### AIM
Only the lines from the top of the listing below to the line that has "COL = SC.collection" should be echoed, with both ends kept and pictures left out.

☆ ☆ ☆ ☆ ☆ ☆ ☆

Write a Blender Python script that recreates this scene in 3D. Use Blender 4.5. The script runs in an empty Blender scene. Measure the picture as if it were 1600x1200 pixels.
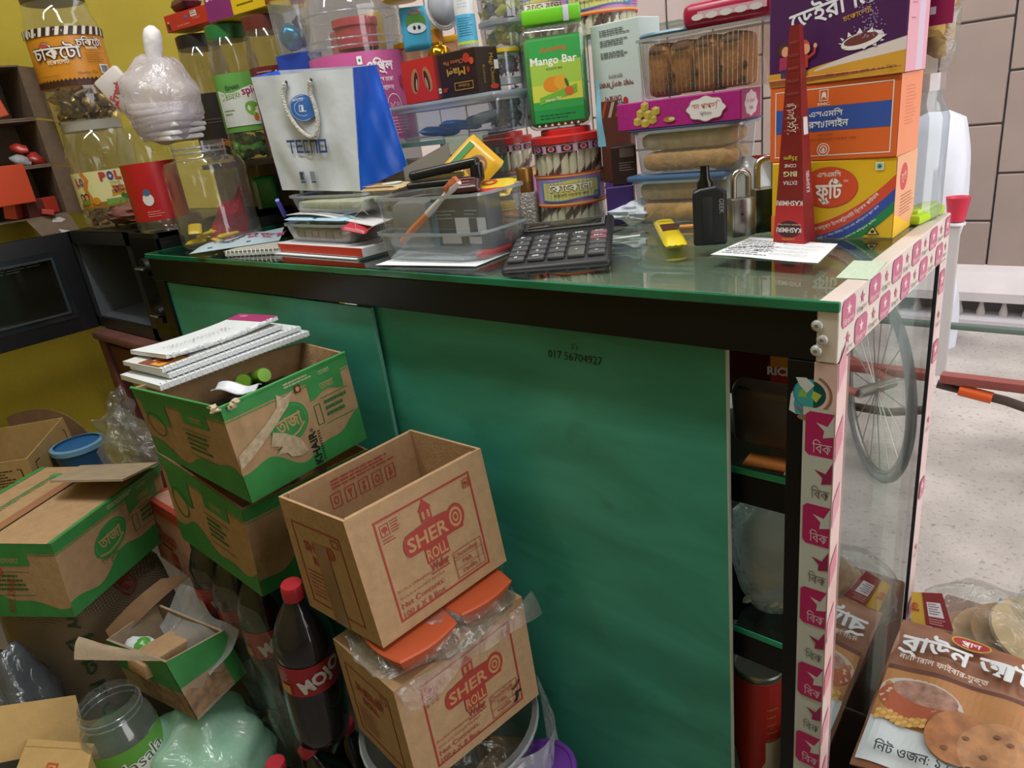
import bpy, bmesh, math, random
from mathutils import Vector, Matrix, Euler
import numpy as np
random.seed(7)
PI = math.pi
SC = bpy.context.scene
COL = SC.collection

# ------------------------------------------------------------------ camera
CAM = Vector((0.1955, -0.6476, 1.1445))
F_PX = 1100.0
_y, _p, _r = 0.7573, -0.3649, 0.1311
_Ry = Matrix(((math.cos(_y), -math.sin(_y), 0), (math.sin(_y), math.cos(_y), 0), (0, 0, 1)))
_Rp = Matrix(((1, 0, 0), (0, math.cos(_p), -math.sin(_p)), (0, math.sin(_p), math.cos(_p))))
_Rr = Matrix(((math.cos(_r), 0, math.sin(_r)), (0, 1, 0), (-math.sin(_r), 0, math.cos(_r))))
CM = _Ry @ _Rp @ _Rr                      # columns: right, forward, up
cam_d = bpy.data.cameras.new('camera')
cam_d.sensor_width = 36.0
cam_d.sensor_fit = 'HORIZONTAL'
cam_d.lens = 36.0 * F_PX / 1600.0
cam_d.clip_start = 0.02
cam_o = bpy.data.objects.new('camera', cam_d)
COL.objects.link(cam_o)
R_, F_, U_ = CM.col[0], CM.col[1], CM.col[2]
m4 = Matrix.Identity(4)
for i in range(3):
    m4[i][0], m4[i][1], m4[i][2], m4[i][3] = R_[i], U_[i], -F_[i], CAM[i]
cam_o.matrix_world = m4
SC.camera = cam_o

# ------------------------------------------------------------------ light
SC.view_settings.view_transform = 'Standard'
SC.view_settings.look = 'None'
SC.view_settings.gamma = 1.0
SC.view_settings.use_curve_mapping = False
SC.view_settings.exposure = 0.0
wd = bpy.data.worlds.new('overcast_sky')
SC.world = wd
wd.use_nodes = True
bgn = wd.node_tree.nodes['Background']
bgn.inputs[0].default_value = (1.0, 0.97, 0.96, 1)
bgn.inputs[1].default_value = 3.2

def area_light(name, loc, rot, sx, sy, power, col):
    d = bpy.data.lights.new(name, 'AREA')
    d.shape = 'RECTANGLE'; d.size = sx; d.size_y = sy
    d.energy = power; d.color = col
    o = bpy.data.objects.new(name, d)
    o.location = loc; o.rotation_euler = rot
    COL.objects.link(o)
    return o
# two ceiling tube lamps of the shop
area_light('ceiling_tube_light', (-0.55, -0.25, 2.42), (0, 0, 0), 1.2, 0.10, 23, (1.0, 0.98, 0.95))
area_light('ceiling_tube_light', (-1.35, -0.75, 2.42), (0, 0, PI/2), 1.2, 0.10, 8, (1.0, 0.98, 0.95))

# ------------------------------------------------------------------ helpers
def lin(h):
    h = h.lstrip('#')
    r = []
    for i in (0, 2, 4):
        c = int(h[i:i+2], 16) / 255.0
        r.append(c / 12.92 if c <= 0.04045 else ((c + 0.055) / 1.055) ** 2.4)
    return (r[0], r[1], r[2], 1.0)

_mats = {}
def pm(hexc, rough=0.55, metal=0.0, spec=0.5, noise=0.0, nscale=30.0, bump=0.0, bscale=80.0, coat=0.0, key=None):
    k = (hexc, rough, metal, spec, noise, nscale, bump, bscale, coat)
    if k in _mats: return _mats[k]
    m = bpy.data.materials.new('mat_' + (key or hexc.lstrip('#')))
    m.use_nodes = True
    nt = m.node_tree; b = nt.nodes['Principled BSDF']
    c = lin(hexc)
    b.inputs['Base Color'].default_value = c
    b.inputs['Roughness'].default_value = rough
    b.inputs['Metallic'].default_value = metal
    b.inputs['Specular IOR Level'].default_value = spec
    b.inputs['Coat Weight'].default_value = coat
    if noise or bump:
        tc = nt.nodes.new('ShaderNodeTexCoord')
        if noise:
            n = nt.nodes.new('ShaderNodeTexNoise'); n.inputs['Scale'].default_value = nscale
            n.inputs['Detail'].default_value = 5
            nt.links.new(tc.outputs['Object'], n.inputs['Vector'])
            r = nt.nodes.new('ShaderNodeValToRGB')
            r.color_ramp.elements[0].position = 0.3; r.color_ramp.elements[1].position = 0.7
            r.color_ramp.elements[0].color = tuple(max(0, x * (1 - noise)) for x in c[:3]) + (1,)
            r.color_ramp.elements[1].color = tuple(min(1, x * (1 + noise)) for x in c[:3]) + (1,)
            nt.links.new(n.outputs['Fac'], r.inputs['Fac'])
            nt.links.new(r.outputs['Color'], b.inputs['Base Color'])
        if bump:
            n2 = nt.nodes.new('ShaderNodeTexNoise'); n2.inputs['Scale'].default_value = bscale
            n2.inputs['Detail'].default_value = 3
            nt.links.new(tc.outputs['Object'], n2.inputs['Vector'])
            bp = nt.nodes.new('ShaderNodeBump'); bp.inputs['Strength'].default_value = bump
            bp.inputs['Distance'].default_value = 0.01
            nt.links.new(n2.outputs['Fac'], bp.inputs['Height'])
            nt.links.new(bp.outputs['Normal'], b.inputs['Normal'])
    _mats[k] = m
    return m

def film(name, tint='#ffffff', base=0.06, ior=1.5, rough=0.08, haze=0.0, hazecol='#e8eef0', bump=0.0, bscale=25.0, gain=0.55):
    """thin clear plastic: mostly see-through, shiny at grazing angles, some milky haze"""
    if name in _mats: return _mats[name]
    m = bpy.data.materials.new(name); m.use_nodes = True
    nt = m.node_tree; nt.nodes.clear()
    out = nt.nodes.new('ShaderNodeOutputMaterial')
    tr = nt.nodes.new('ShaderNodeBsdfTransparent'); tr.inputs[0].default_value = lin(tint)
    gl = nt.nodes.new('ShaderNodeBsdfGlossy'); gl.inputs['Roughness'].default_value = rough
    gl.inputs[0].default_value = (0.95, 0.97, 0.97, 1)
    fr = nt.nodes.new('ShaderNodeFresnel')
    ge = nt.nodes.new('ShaderNodeNewGeometry'); mi = nt.nodes.new('ShaderNodeMath'); mi.operation = 'MULTIPLY_ADD'
    mi.inputs[1].default_value = 1/ior - ior; mi.inputs[2].default_value = ior      # thin sheet: same reflection from both sides
    nt.links.new(ge.outputs['Backfacing'], mi.inputs[0]); nt.links.new(mi.outputs[0], fr.inputs['IOR'])
    ma = nt.nodes.new('ShaderNodeMath'); ma.operation = 'MULTIPLY_ADD'
    ma.inputs[1].default_value = gain; ma.inputs[2].default_value = base; ma.use_clamp = True
    nt.links.new(fr.outputs[0], ma.inputs[0])
    mx = nt.nodes.new('ShaderNodeMixShader')
    nt.links.new(ma.outputs[0], mx.inputs[0])
    if haze > 0:
        df = nt.nodes.new('ShaderNodeBsdfDiffuse'); df.inputs[0].default_value = lin(hazecol)
        tl = nt.nodes.new('ShaderNodeBsdfTranslucent'); tl.inputs[0].default_value = lin(hazecol)
        mdt = nt.nodes.new('ShaderNodeMixShader'); mdt.inputs[0].default_value = 0.4
        nt.links.new(df.outputs[0], mdt.inputs[1]); nt.links.new(tl.outputs[0], mdt.inputs[2])
        mh = nt.nodes.new('ShaderNodeMixShader'); mh.inputs[0].default_value = haze
        nt.links.new(tr.outputs[0], mh.inputs[1]); nt.links.new(mdt.outputs[0], mh.inputs[2])
        nt.links.new(mh.outputs[0], mx.inputs[1])
    else:
        nt.links.new(tr.outputs[0], mx.inputs[1])
    nt.links.new(gl.outputs[0], mx.inputs[2])
    if bump:
        tc = nt.nodes.new('ShaderNodeTexCoord')
        n2 = nt.nodes.new('ShaderNodeTexNoise'); n2.inputs['Scale'].default_value = bscale
        n2.inputs['Detail'].default_value = 4; n2.inputs['Distortion'].default_value = 1.2
        nt.links.new(tc.outputs['Object'], n2.inputs['Vector'])
        bp = nt.nodes.new('ShaderNodeBump'); bp.inputs['Strength'].default_value = bump
        bp.inputs['Distance'].default_value = 0.02
        nt.links.new(n2.outputs['Fac'], bp.inputs['Height'])
        for s in (gl, fr): nt.links.new(bp.outputs['Normal'], s.inputs['Normal'])
    nt.links.new(mx.outputs[0], out.inputs[0])
    _mats[name] = m
    return m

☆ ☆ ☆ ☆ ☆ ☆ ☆

### ANSWER TO THIS TASK
Write a Blender Python script that recreates this scene in 3D. Use Blender 4.5. The script runs in an empty Blender scene. Measure the picture as if it were 1600x1200 pixels.
import bpy, bmesh, math, random
from mathutils import Vector, Matrix, Euler
import numpy as np
random.seed(7)
PI = math.pi
SC = bpy.context.scene
COL = SC.collection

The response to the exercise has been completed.